WORK TO DO: Output the data below in full, byte for byte. Nothing may differ.

PROVIDED DATA:
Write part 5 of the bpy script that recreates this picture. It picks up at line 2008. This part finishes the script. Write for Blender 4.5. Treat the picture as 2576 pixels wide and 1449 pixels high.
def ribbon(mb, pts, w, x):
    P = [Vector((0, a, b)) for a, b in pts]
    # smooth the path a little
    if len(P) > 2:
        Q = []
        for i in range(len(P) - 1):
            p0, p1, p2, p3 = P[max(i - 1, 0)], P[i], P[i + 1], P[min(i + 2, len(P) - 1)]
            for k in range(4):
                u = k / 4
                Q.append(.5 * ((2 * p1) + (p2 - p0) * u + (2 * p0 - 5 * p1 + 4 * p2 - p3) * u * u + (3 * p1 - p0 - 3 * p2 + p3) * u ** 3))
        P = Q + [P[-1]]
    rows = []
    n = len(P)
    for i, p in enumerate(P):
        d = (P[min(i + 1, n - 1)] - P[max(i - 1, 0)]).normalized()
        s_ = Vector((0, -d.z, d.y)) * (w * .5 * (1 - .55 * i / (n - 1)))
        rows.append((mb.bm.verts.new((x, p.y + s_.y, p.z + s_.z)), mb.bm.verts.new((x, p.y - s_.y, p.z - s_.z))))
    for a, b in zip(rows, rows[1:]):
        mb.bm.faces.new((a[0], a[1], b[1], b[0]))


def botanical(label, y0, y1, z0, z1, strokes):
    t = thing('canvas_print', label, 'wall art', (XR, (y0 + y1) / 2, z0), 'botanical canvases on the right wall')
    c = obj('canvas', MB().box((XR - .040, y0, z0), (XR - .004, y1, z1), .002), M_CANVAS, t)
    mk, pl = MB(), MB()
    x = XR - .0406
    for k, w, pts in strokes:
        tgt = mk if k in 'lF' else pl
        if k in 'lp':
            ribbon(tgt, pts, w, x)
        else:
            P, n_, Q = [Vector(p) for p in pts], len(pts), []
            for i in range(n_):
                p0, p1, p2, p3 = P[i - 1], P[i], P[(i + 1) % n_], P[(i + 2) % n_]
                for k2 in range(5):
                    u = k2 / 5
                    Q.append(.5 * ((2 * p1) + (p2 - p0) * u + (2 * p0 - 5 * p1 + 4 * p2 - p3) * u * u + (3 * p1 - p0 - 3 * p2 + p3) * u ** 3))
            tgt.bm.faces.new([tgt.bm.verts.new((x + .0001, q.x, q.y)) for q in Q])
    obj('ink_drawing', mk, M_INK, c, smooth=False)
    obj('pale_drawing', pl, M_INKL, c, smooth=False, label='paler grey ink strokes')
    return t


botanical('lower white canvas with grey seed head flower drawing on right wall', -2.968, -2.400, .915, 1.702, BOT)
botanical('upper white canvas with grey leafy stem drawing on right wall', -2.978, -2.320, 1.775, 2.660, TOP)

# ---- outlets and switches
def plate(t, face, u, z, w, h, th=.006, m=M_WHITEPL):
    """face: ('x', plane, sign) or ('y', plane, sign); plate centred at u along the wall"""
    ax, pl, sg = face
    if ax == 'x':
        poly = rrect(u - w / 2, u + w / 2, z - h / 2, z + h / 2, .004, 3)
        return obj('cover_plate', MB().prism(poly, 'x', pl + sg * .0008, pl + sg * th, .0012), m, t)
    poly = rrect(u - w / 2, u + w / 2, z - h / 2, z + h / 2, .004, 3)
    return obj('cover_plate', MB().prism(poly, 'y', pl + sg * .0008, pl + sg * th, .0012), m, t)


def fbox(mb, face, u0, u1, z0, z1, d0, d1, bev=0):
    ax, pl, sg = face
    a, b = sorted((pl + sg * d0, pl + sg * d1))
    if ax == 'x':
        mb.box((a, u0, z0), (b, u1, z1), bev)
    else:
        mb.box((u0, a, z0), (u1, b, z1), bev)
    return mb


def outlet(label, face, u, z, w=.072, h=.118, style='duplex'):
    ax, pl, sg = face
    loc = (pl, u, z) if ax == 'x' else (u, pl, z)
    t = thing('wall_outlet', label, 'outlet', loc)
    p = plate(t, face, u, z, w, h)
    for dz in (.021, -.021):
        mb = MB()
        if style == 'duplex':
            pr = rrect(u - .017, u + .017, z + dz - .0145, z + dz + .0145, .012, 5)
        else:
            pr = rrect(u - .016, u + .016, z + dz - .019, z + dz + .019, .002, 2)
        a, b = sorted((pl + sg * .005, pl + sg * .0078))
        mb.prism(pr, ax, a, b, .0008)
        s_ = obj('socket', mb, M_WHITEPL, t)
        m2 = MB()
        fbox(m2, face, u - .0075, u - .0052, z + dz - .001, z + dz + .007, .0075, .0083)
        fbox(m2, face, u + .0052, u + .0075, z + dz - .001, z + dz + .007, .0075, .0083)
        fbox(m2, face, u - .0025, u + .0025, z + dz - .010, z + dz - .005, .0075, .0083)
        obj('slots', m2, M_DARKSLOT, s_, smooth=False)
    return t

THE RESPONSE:
Write part 5 of the bpy script that recreates this picture. It picks up at line 2008. This part finishes the script. Write for Blender 4.5. Treat the picture as 2576 pixels wide and 1449 pixels high.
def ribbon(mb, pts, w, x):
    P = [Vector((0, a, b)) for a, b in pts]
    # smooth the path a little
    if len(P) > 2:
        Q = []
        for i in range(len(P) - 1):
            p0, p1, p2, p3 = P[max(i - 1, 0)], P[i], P[i + 1], P[min(i + 2, len(P) - 1)]
            for k in range(4):
                u = k / 4
                Q.append(.5 * ((2 * p1) + (p2 - p0) * u + (2 * p0 - 5 * p1 + 4 * p2 - p3) * u * u + (3 * p1 - p0 - 3 * p2 + p3) * u ** 3))
        P = Q + [P[-1]]
    rows = []
    n = len(P)
    for i, p in enumerate(P):
        d = (P[min(i + 1, n - 1)] - P[max(i - 1, 0)]).normalized()
        s_ = Vector((0, -d.z, d.y)) * (w * .5 * (1 - .55 * i / (n - 1)))
        rows.append((mb.bm.verts.new((x, p.y + s_.y, p.z + s_.z)), mb.bm.verts.new((x, p.y - s_.y, p.z - s_.z))))
    for a, b in zip(rows, rows[1:]):
        mb.bm.faces.new((a[0], a[1], b[1], b[0]))


def botanical(label, y0, y1, z0, z1, strokes):
    t = thing('canvas_print', label, 'wall art', (XR, (y0 + y1) / 2, z0), 'botanical canvases on the right wall')
    c = obj('canvas', MB().box((XR - .040, y0, z0), (XR - .004, y1, z1), .002), M_CANVAS, t)
    mk, pl = MB(), MB()
    x = XR - .0406
    for k, w, pts in strokes:
        tgt = mk if k in 'lF' else pl
        if k in 'lp':
            ribbon(tgt, pts, w, x)
        else:
            P, n_, Q = [Vector(p) for p in pts], len(pts), []
            for i in range(n_):
                p0, p1, p2, p3 = P[i - 1], P[i], P[(i + 1) % n_], P[(i + 2) % n_]
                for k2 in range(5):
                    u = k2 / 5
                    Q.append(.5 * ((2 * p1) + (p2 - p0) * u + (2 * p0 - 5 * p1 + 4 * p2 - p3) * u * u + (3 * p1 - p0 - 3 * p2 + p3) * u ** 3))
            tgt.bm.faces.new([tgt.bm.verts.new((x + .0001, q.x, q.y)) for q in Q])
    obj('ink_drawing', mk, M_INK, c, smooth=False)
    obj('pale_drawing', pl, M_INKL, c, smooth=False, label='paler grey ink strokes')
    return t


botanical('lower white canvas with grey seed head flower drawing on right wall', -2.968, -2.400, .915, 1.702, BOT)
botanical('upper white canvas with grey leafy stem drawing on right wall', -2.978, -2.320, 1.775, 2.660, TOP)

# ---- outlets and switches
def plate(t, face, u, z, w, h, th=.006, m=M_WHITEPL):
    """face: ('x', plane, sign) or ('y', plane, sign); plate centred at u along the wall"""
    ax, pl, sg = face
    if ax == 'x':
        poly = rrect(u - w / 2, u + w / 2, z - h / 2, z + h / 2, .004, 3)
        return obj('cover_plate', MB().prism(poly, 'x', pl + sg * .0008, pl + sg * th, .0012), m, t)
    poly = rrect(u - w / 2, u + w / 2, z - h / 2, z + h / 2, .004, 3)
    return obj('cover_plate', MB().prism(poly, 'y', pl + sg * .0008, pl + sg * th, .0012), m, t)


def fbox(mb, face, u0, u1, z0, z1, d0, d1, bev=0):
    ax, pl, sg = face
    a, b = sorted((pl + sg * d0, pl + sg * d1))
    if ax == 'x':
        mb.box((a, u0, z0), (b, u1, z1), bev)
    else:
        mb.box((u0, a, z0), (u1, b, z1), bev)
    return mb


def outlet(label, face, u, z, w=.072, h=.118, style='duplex'):
    ax, pl, sg = face
    loc = (pl, u, z) if ax == 'x' else (u, pl, z)
    t = thing('wall_outlet', label, 'outlet', loc)
    p = plate(t, face, u, z, w, h)
    for dz in (.021, -.021):
        mb = MB()
        if style == 'duplex':
            pr = rrect(u - .017, u + .017, z + dz - .0145, z + dz + .0145, .012, 5)
        else:
            pr = rrect(u - .016, u + .016, z + dz - .019, z + dz + .019, .002, 2)
        a, b = sorted((pl + sg * .005, pl + sg * .0078))
        mb.prism(pr, ax, a, b, .0008)
        s_ = obj('socket', mb, M_WHITEPL, t)
        m2 = MB()
        fbox(m2, face, u - .0075, u - .0052, z + dz - .001, z + dz + .007, .0075, .0083)
        fbox(m2, face, u + .0052, u + .0075, z + dz - .001, z + dz + .007, .0075, .0083)
        fbox(m2, face, u - .0025, u + .0025, z + dz - .010, z + dz - .005, .0075, .0083)
        obj('slots', m2, M_DARKSLOT, s_, smooth=False)
    return t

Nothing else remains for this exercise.